Everything in the listing should be restated word for word.

::: DATA EXTRACT

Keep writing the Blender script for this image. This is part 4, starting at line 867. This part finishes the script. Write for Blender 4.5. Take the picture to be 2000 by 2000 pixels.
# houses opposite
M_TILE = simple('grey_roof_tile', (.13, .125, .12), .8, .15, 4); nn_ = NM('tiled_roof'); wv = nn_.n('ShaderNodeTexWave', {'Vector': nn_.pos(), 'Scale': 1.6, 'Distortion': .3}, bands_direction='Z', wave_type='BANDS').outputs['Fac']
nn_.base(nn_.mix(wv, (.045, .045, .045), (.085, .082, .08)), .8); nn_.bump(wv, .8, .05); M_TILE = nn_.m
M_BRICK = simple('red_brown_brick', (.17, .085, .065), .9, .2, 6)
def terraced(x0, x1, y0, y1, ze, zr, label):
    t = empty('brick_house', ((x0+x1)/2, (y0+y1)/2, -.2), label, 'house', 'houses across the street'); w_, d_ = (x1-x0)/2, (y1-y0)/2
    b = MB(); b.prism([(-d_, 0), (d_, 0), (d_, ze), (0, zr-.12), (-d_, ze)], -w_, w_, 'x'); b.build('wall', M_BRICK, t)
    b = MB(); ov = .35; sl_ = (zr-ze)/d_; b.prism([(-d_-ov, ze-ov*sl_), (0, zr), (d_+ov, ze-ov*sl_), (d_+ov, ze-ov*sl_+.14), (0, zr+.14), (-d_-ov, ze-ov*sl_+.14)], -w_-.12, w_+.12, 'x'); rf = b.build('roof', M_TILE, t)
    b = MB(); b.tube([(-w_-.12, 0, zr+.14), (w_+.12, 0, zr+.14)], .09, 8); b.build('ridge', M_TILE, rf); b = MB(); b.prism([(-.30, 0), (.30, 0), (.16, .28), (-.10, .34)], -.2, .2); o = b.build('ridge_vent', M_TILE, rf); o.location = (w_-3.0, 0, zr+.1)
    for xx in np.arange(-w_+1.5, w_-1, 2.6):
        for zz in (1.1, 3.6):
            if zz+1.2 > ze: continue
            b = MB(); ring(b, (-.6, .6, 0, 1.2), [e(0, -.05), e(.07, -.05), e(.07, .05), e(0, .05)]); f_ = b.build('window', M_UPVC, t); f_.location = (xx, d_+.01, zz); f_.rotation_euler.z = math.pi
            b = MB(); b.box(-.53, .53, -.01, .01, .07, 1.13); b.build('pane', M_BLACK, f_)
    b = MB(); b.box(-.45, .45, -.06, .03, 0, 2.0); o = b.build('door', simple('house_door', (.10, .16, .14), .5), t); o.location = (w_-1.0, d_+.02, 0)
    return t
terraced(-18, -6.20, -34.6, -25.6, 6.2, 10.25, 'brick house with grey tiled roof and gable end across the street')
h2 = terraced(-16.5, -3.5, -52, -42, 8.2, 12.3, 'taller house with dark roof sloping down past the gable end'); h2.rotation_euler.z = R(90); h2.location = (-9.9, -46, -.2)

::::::

• [SOLUTION TO THIS EXERCISE]:
Keep writing the Blender script for this image. This is part 4, starting at line 867. This part finishes the script. Write for Blender 4.5. Take the picture to be 2000 by 2000 pixels.
# houses opposite
M_TILE = simple('grey_roof_tile', (.13, .125, .12), .8, .15, 4); nn_ = NM('tiled_roof'); wv = nn_.n('ShaderNodeTexWave', {'Vector': nn_.pos(), 'Scale': 1.6, 'Distortion': .3}, bands_direction='Z', wave_type='BANDS').outputs['Fac']
nn_.base(nn_.mix(wv, (.045, .045, .045), (.085, .082, .08)), .8); nn_.bump(wv, .8, .05); M_TILE = nn_.m
M_BRICK = simple('red_brown_brick', (.17, .085, .065), .9, .2, 6)
def terraced(x0, x1, y0, y1, ze, zr, label):
    t = empty('brick_house', ((x0+x1)/2, (y0+y1)/2, -.2), label, 'house', 'houses across the street'); w_, d_ = (x1-x0)/2, (y1-y0)/2
    b = MB(); b.prism([(-d_, 0), (d_, 0), (d_, ze), (0, zr-.12), (-d_, ze)], -w_, w_, 'x'); b.build('wall', M_BRICK, t)
    b = MB(); ov = .35; sl_ = (zr-ze)/d_; b.prism([(-d_-ov, ze-ov*sl_), (0, zr), (d_+ov, ze-ov*sl_), (d_+ov, ze-ov*sl_+.14), (0, zr+.14), (-d_-ov, ze-ov*sl_+.14)], -w_-.12, w_+.12, 'x'); rf = b.build('roof', M_TILE, t)
    b = MB(); b.tube([(-w_-.12, 0, zr+.14), (w_+.12, 0, zr+.14)], .09, 8); b.build('ridge', M_TILE, rf); b = MB(); b.prism([(-.30, 0), (.30, 0), (.16, .28), (-.10, .34)], -.2, .2); o = b.build('ridge_vent', M_TILE, rf); o.location = (w_-3.0, 0, zr+.1)
    for xx in np.arange(-w_+1.5, w_-1, 2.6):
        for zz in (1.1, 3.6):
            if zz+1.2 > ze: continue
            b = MB(); ring(b, (-.6, .6, 0, 1.2), [e(0, -.05), e(.07, -.05), e(.07, .05), e(0, .05)]); f_ = b.build('window', M_UPVC, t); f_.location = (xx, d_+.01, zz); f_.rotation_euler.z = math.pi
            b = MB(); b.box(-.53, .53, -.01, .01, .07, 1.13); b.build('pane', M_BLACK, f_)
    b = MB(); b.box(-.45, .45, -.06, .03, 0, 2.0); o = b.build('door', simple('house_door', (.10, .16, .14), .5), t); o.location = (w_-1.0, d_+.02, 0)
    return t
terraced(-18, -6.20, -34.6, -25.6, 6.2, 10.25, 'brick house with grey tiled roof and gable end across the street')
h2 = terraced(-16.5, -3.5, -52, -42, 8.2, 12.3, 'taller house with dark roof sloping down past the gable end'); h2.rotation_euler.z = R(90); h2.location = (-9.9, -46, -.2)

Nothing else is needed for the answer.